The two retired woodworkers both began their careers outside of the Highland Lakes. Stahr was a rancher in Nebraska before moving to Marble Falls. Oberhaus lived in Dallas and built redwood decks for spas and outdoor furniture.
Oberhaus opened a furniture store in Marble Falls when he moved here with his wife, Cassie, in the mid-1990s. He sold furniture at Main Street shows and Christmas by the Lake, a pre-Walkway of Lights event.
When not working on the museum, he and Cassie, who is a Master Naturalist, are xeriscaping their yard. They also volunteer at the Helping Center and Candlelight Ranch.

“We like philanthropy. We like helping people, especially since we’ve gotten older,” Oberhaus said. “I wanted something new to contribute to, and this was a perfect place for me to do it.”

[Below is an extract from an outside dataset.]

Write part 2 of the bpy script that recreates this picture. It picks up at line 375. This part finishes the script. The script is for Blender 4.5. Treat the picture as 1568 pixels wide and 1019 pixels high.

He said he never had much interest in history—until moving to Marble Falls. Here, he has instinctively fitted his own history into the community and The Falls on the Colorado Museum. Almost every room on the second floor will contain pieces built by his hand, using wood from his, Oostermeyer’s, and Stahr’s hoarded stockpiles.
One room will even display a family heirloom donated by the Oberhaus couple: an intricately carved high chair that belonged to Cassie’s grandfather, who brought it from Germany. The high chair on wheels turns into a stroller with the flip of the right levers.
The second-story work isn’t the only contribution Oberhaus has made to the museum. In 2011, he built the ash-wood desk that visitors see as they walk through the door on the first floor and are greeted by a docent.
“I’ve worked with Rod for over 20 years now,” Oostermeyer said. “I asked him to think outside the box, and he started sketching things up that just blew my mind. We just gee-haw together.”
For those who don’t know the term “gee-haw,” which is said to turn draft horses in the same direction when pulling a wagon, they get along well enough to pull the historic Falls on the Colorado Museum into the future.